• **Directions**
In the lines below, output everything from the first line through the line containing "M['trim'], bevel=.004), kind='structure')" exactly as it is. Pictures are not part of the output.

• **Material provided**

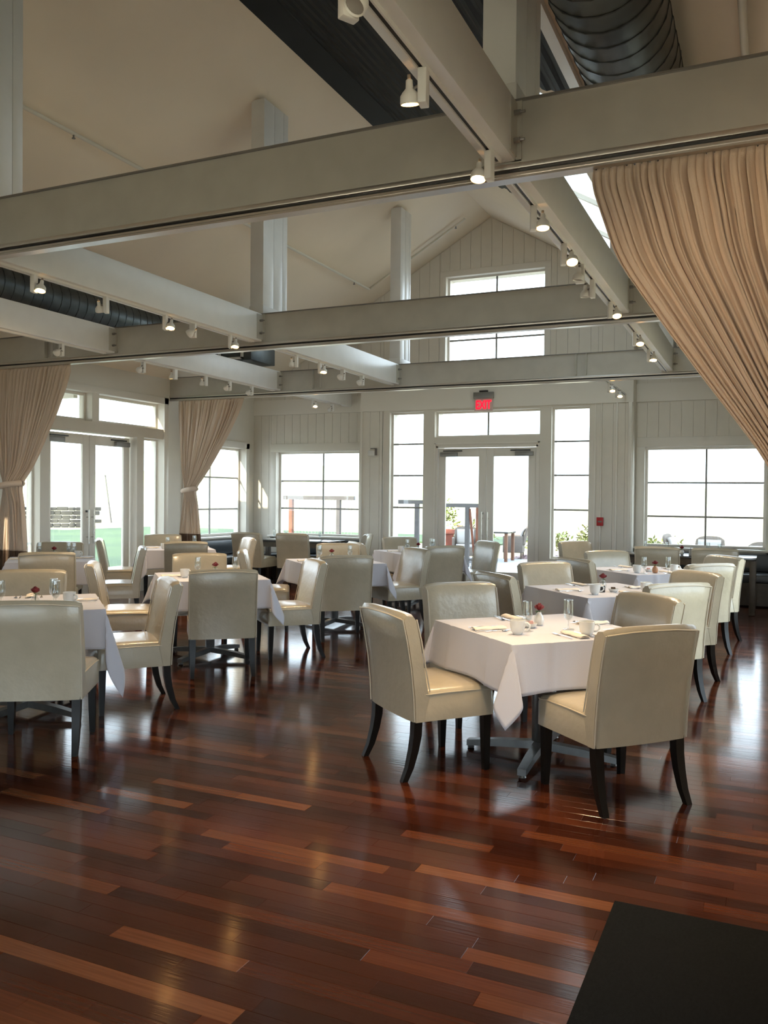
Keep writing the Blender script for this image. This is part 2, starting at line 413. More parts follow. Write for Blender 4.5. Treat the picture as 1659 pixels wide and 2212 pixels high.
for op in extraL: window_unit('window_%d' % k, 'x', *op, TL, vert=((op[0]+op[1])/2,), horiz=(1.3,)); k += 1
for op in extraR: window_unit('window_%d' % k, 'x', *op, XRW+.15, vert=((op[0]+op[1])/2,), horiz=(1.3,)); k += 1
for op in backops: window_unit('window_%d' % k, 'y', *op, YB-.13, horiz=((op[2]+op[3])/2,)); k += 1
# casings of the gable openings
m = MB()
for op, g, bot in ((GWIN, .10, True),):
    m.box(op[0]-g, op[1]+g, YN-.02, YN, op[3], op[3]+g); m.box(op[0]-g, op[0], YN-.02, YN, op[2]-g, op[3]); m.box(op[1], op[1]+g, YN-.02, YN, op[2]-g, op[3]); m.box(op[0], op[1], YN-.02, YN, op[2]-g, op[2])
m.build('window_casing', M['trim'], wg, bevel=.003)
# mouldings on the entry surround
m = MB()
for x in (-5.16, -3.385): m.box(x-.012, x+.012, YN-.012, YN, 0, 2.42)
m.box(-5.17, -3.37, YN-.012, YN, 2.40, 2.42)
for x in (-6.12, -2.50): m.box(x-.01, x+.01, YN-.012, YN, 0, 2.99)
m.build('moulding', M['trim'], wg)
for i, (x, wd) in enumerate(((-2.40, .022), (-2.17, .03), (-1.97, .055), (XN0+.02, .04))):
    tag(MB().box(x-wd/2, x+wd/2, YN-.036, YN, 0, 2.99).build('trim_%d' % (i+2), M['trim'], bevel=.004), kind='structure')

def double_door(name, axis, s0, s1, z1, t, inward, label_bits):
    d = empty(name, kind='structure')
    mid = (s0+s1)/2
    def B(mb, a, b_, za, zb, da, db):
        lo, hi = sorted((t+da*inward, t+db*inward))
        return mb.box(a, b_, lo, hi, za, zb) if axis == 'y' else mb.box(lo, hi, a, b_, za, zb)
    for a, b_, inner in ((s0+.006, mid-.003, 1), (mid+.003, s1-.006, -1)):
        lf = MB(); so, si = .125, .125
        za, zg0, zg1, zb = .01, .30, z1-.15, z1-.008
        B(lf, a, a+so, za, zb, -.022, .022); B(lf, b_-si, b_, za, zb, -.022, .022); B(lf, a+so, b_-si, za, zg0, -.022, .022); B(lf, a+so, b_-si, zg1, zb, -.022, .022)
        leaf = lf.build('door_leaf', M['trim'], d, bevel=.003)
        B(MB(), a+so, b_-si, zg0, zg1, -.003, .003).build('pane', M['glass'], leaf)
        cx0, cx1 = (a+.04, a+.34) if inner == 1 else (b_-.34, b_-.04)
        B(MB(), cx0, cx1, z1-.145, z1-.075, .022, .075).build('door_closer', M['alu'], leaf, bevel=.006)
        am = MB()
        ca, cb = (cx0+.05, cx1+.08) if inner == 1 else (cx1-.05, cx0-.08)
        B(am, min(ca, cb), max(ca, cb), z1-.062, z1-.045, .03, .055); am.build('closer_arm', M['black'], leaf)
        hx = (b_-.045) if inner == 1 else (a+.045)
        h = MB()
        off = .07*inward
        P = (lambda z: (hx, t+off, z)) if axis == 'y' else (lambda z: (t+off, hx, z))
        Q = (lambda z: (hx, t+.02*inward, z)) if axis == 'y' else (lambda z: (t+.02*inward, hx, z))
        h.tube([P(.78), P(1.28)], .012, 10)
        for z in (.88, 1.17): h.tube([Q(z), P(z)], .008, 8)
        h.build('pull_handle', M['chrome'], leaf, smooth=40)
    lk = MB()
    B(lk, mid-.07, mid-.04, 1.24, 1.27, .02, .035); lk.build('door_lock', M['black'], d)
    th = MB(); B(th, s0, s1, -.005, .012, -.09, .06); th.build('threshold', M['alu'], d)
double_door('door_1', 'y', DOOR[0]+.03, DOOR[1]-.03, 2.34, YN+.05, -1, '')
double_door('door_2', 'x', LD[0]+.02, LD[1]-.02, 2.38, TL, 1, '')
tag(MB().box(DOOR[0], DOOR[0]+.03, YN, YN+.10, 0, 2.37).box(DOOR[1]-.03, DOOR[1], YN, YN+.10, 0, 2.37).box(DOOR[0], DOOR[1], YN, YN+.1, 2.34, 2.37).build('trim_8', M['trim']), kind='structure')

# ------------------------------------------------------------------ ceiling
ceil = empty('ceiling', kind='structure')
TH = .08
def roof_slab(x0, x1, y0, y1, name, material, dz=0.0, th=TH):
    z0, z1 = roof(x0)+dz, roof(x1)+dz
    MB().add([(x0,y0,z0),(x1,y0,z1),(x1,y1,z1),(x0,y1,z0),(x0,y0,z0+th),(x1,y0,z1+th),(x1,y1,z1+th),(x0,y1,z0+th)],
             [(0,1,2,3),(7,6,5,4),(0,4,5,1),(1,5,6,2),(2,6,7,3),(3,7,4,0)]).build(name, material, ceil)
roof_slab(XL-.3, XRG, YB-.3, YA+.3, 'left_slope', M['ceil']); 
KX0, KX1, KY0, KY1 = -2.55, -1.65, 6.45, 12.3
for a_, b_, c_, d_ in ((XRG, KX0, YB-.3, YA+.3), (KX1, XRW+.3, YB-.3, YA+.3), (KX0, KX1, YB-.3, KY0), (KX0, KX1, KY1, YA+.3)): roof_slab(a_, b_, c_, d_, 'right_slope', M['ceil'])
# milky skylight panels set in the right slope
sky_ = empty('skylight', (0, 0, 0), kind='structure')
n_ = 4; st_ = (KY1-KY0)/n_
for q in range(n_):
    a_, b_ = KY0+q*st_+.03, KY0+(q+1)*st_-.03
    MB().add([(KX0,a_,roof(KX0)+.05),(KX1,a_,roof(KX1)+.05),(KX1,b_,roof(KX1)+.05),(KX0,b_,roof(KX0)+.05)], [(0,1,2,3)]).build('milky_panel', M['milky'], sky_)
for q in range(n_+1):
    yy = KY0+q*st_
    MB().prism([(KX0, roof(KX0)), (KX1, roof(KX1)), (KX1, roof(KX1)+.09), (KX0, roof(KX0)+.09)], yy-.03, yy+.03, 'y').build('glazing_bar', M['trim'], sky_)
# exposed black corrugated deck round the ridge
def corr(x0, x1, y0, y1, name):
    step = .034; n = int((x1-x0)/step); pts = []
    for i in range(n+1):
        x = x0 + (x1-x0)*i/n; pts.append((x, roof(x) - .006 - (.022 if i % 4 in (1, 2) else 0)))
    MB().grid(lambda u, v: (pts[int(round(u*n))][0], y0+(y1-y0)*v, pts[int(round(u*n))][1]), n, 1).build(name, M['dark_deck'], ceil, solid=.003)
corr(XRG, -3.0, YB, 10.6, 'corrugated_deck'); corr(-3.0, -1.33, YB, 6.3, 'corrugated_deck')
MB().add([(-4.43,YB,roof(-4.43)-.012),(XRG+.05,YB,roof(XRG)-.034),(XRG+.05,10.6,roof(XRG)-.034),(-4.43,10.6,roof(-4.43)-.012)],[(0,1,2,3)]).build('deck_edge_flashing', M['dark_deck'], ceil, solid=.004)
MB().add([(-1.33,YB,roof(-1.33)),(-1.24,YB,roof(-1.24)),(-1.24,6.35,roof(-1.24)),(-1.33,6.35,roof(-1.33)),(-1.33,YB,roof(-1.33)-.05),(-1.24,YB,roof(-1.24)-.05),(-1.24,6.35,roof(-1.24)-.05),(-1.33,6.35,roof(-1.33)-.05)],[(0,1,2,3),(7,6,5,4),(0,4,5,1),(1,5,6,2),(2,6,7,3),(3,7,4,0)]).build('deck_trim', M['timber'], ceil)

# ------------------------------------------------------------------ beams, posts, tracks
ZB, ZT = 3.115, 3.405
BEAMY = (4.0, 7.6, 11.2)
names = ['nearest', 'middle', 'farthest']
for i, yb in enumerate(BEAMY):
    b = empty('steel_beam', (0, yb, ZB), label='%s galvanised steel beam spanning the room left to right' % names[i], cat='beam', group='galvanised steel cross beams')
    MB().box(XL, XRW, 0, .012, .0, ZT-ZB).build('web', M['steel'], b)
    MB().box(XL, XRW, -.016, .11, ZT-ZB-.004, ZT-ZB+.006).build('top_flange', M['alu'], b)
    MB().box(XL, XRW, -.012, .11, -.008, .006).build('bottom_flange', M['steel'], b)
    for xs in {0: (), 1: (-7.9,), 2: (-6.28, -2.35)}[i]:
        for dx in (0, .13):
            MB().box(xs+dx, xs+dx+.014, -.05, .0, .01, ZT-ZB-.01).build('stiffener', M['steel'], b)
    rl = empty('curtain_rail', (0, yb, ZB-.008), label='twin-channel metal curtain rail under the %s steel beam' % names[i], cat='curtain rail', group='curtain rails under the steel beams')
    MB().box(XL, XRW, -.016, .055, -.026, 0).build('upper_channel', M['railm'], rl, bevel=.003)
    MB().box(XL, XRW, .004, .045, -.046, -.026).build('slot', M['black'], rl)
    MB().box(XL, XRW, -.012, .055, -.056, -.044).box(XL, XRW, -.004, .05, -.062, -.056).box(XL, XRW, -.014, .055, -.072, -.062).build('lower_channel', M['railm'], rl)

def timber(x0, x1, label, segs, tr=True):
    t = empty('timber_beam', (0, 0, 0), label=label, cat='beam', group='white timber beams running to the far wall')
    for a, b_ in segs:
        MB().box(x0, x1, a, b_, ZB, ZT).build('beam_section', M['timber'], t, bevel=.006)
    return t
segs = [(YB, 3.985), (4.12, 7.585), (7.72, 11.185)]
beamR = timber(-1.275, -1.14, 'white timber beam carrying the right-hand track of spotlights', segs)
beamL = timber(-5.03, -4.87, 'white timber beam with the posts, left of the room centre', segs)
beam0 = timber(-6.97, -6.84, 'outermost white timber beam, nearest the left wall', segs + [(11.32, YN+.2)])
# bolted end plates
for par, xf, ys in ((beamR, -1.14, BEAMY), (beamL, -4.87, BEAMY), (beam0, -6.84, BEAMY)):
    for yb in ys:
        pl = MB(); pl.box(xf, xf+.006, yb-.115, yb-.012, ZB+.02, ZT-.015); pl.box(xf-.02, xf+.028, yb-.012, yb-.002, ZB, ZT)
        p = pl.build('end_plate', M['steel'], par)
        for dz in (.08, .21):
            bo = MB(); bo.tube([(xf+.004, yb-.062, ZB+dz), (xf+.036, yb-.062, ZB+dz)], .013, 6); bo.tube([(xf+.03, yb-.062, ZB+dz), (xf+.058, yb-.062, ZB+dz)], .007, 8)
            bo.build('bolt', M['alu'], p)
def post(x0, x1, y0, dy, label):
    p = empty('timber_post', (0, 0, 0), label=label, cat='post', group='white built-up posts standing on the beams')
    zt = min(roof(x0), roof(x1)) + .02; zb = ZT + .004; a = y0
    for f, g in ((.43, .004), (.38, .004), (.19, 0)):
        MB().box(x0, x1, a, a+dy*f-g, zb, zt).build('ply', M['timber'], p, bevel=.003); a += dy*f
    MB().box(x0-.006, x1+.006, y0-.006, y0+dy+.004, zb, zb+.09).build('base_block', M['timber'], p, bevel=.004)
post(-5.03, -4.87, 4.0, .46, 'white post at the left edge, on the nearest steel beam'); post(-5.03, -4.87, 7.6, .48, 'white post standing on the middle steel beam, left of centre'); post(-5.03, -4.87, 11.2, .38, 'slim white post on the farthest steel beam, left of centre')
post(-1.315, -1.147, 4.0, .46, 'white post beside the round duct, on the nearest beam'); post(-1.315, -1.147, 7.6, .46, 'white post on the middle beam, half hidden by the large curtain'); post(-1.315, -1.147, 11.2, .40, 'white post on the farthest beam, behind the large curtain')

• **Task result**
Keep writing the Blender script for this image. This is part 2, starting at line 413. More parts follow. Write for Blender 4.5. Treat the picture as 1659 pixels wide and 2212 pixels high.
for op in extraL: window_unit('window_%d' % k, 'x', *op, TL, vert=((op[0]+op[1])/2,), horiz=(1.3,)); k += 1
for op in extraR: window_unit('window_%d' % k, 'x', *op, XRW+.15, vert=((op[0]+op[1])/2,), horiz=(1.3,)); k += 1
for op in backops: window_unit('window_%d' % k, 'y', *op, YB-.13, horiz=((op[2]+op[3])/2,)); k += 1
# casings of the gable openings
m = MB()
for op, g, bot in ((GWIN, .10, True),):
    m.box(op[0]-g, op[1]+g, YN-.02, YN, op[3], op[3]+g); m.box(op[0]-g, op[0], YN-.02, YN, op[2]-g, op[3]); m.box(op[1], op[1]+g, YN-.02, YN, op[2]-g, op[3]); m.box(op[0], op[1], YN-.02, YN, op[2]-g, op[2])
m.build('window_casing', M['trim'], wg, bevel=.003)
# mouldings on the entry surround
m = MB()
for x in (-5.16, -3.385): m.box(x-.012, x+.012, YN-.012, YN, 0, 2.42)
m.box(-5.17, -3.37, YN-.012, YN, 2.40, 2.42)
for x in (-6.12, -2.50): m.box(x-.01, x+.01, YN-.012, YN, 0, 2.99)
m.build('moulding', M['trim'], wg)
for i, (x, wd) in enumerate(((-2.40, .022), (-2.17, .03), (-1.97, .055), (XN0+.02, .04))):
    tag(MB().box(x-wd/2, x+wd/2, YN-.036, YN, 0, 2.99).build('trim_%d' % (i+2), M['trim'], bevel=.004), kind='structure')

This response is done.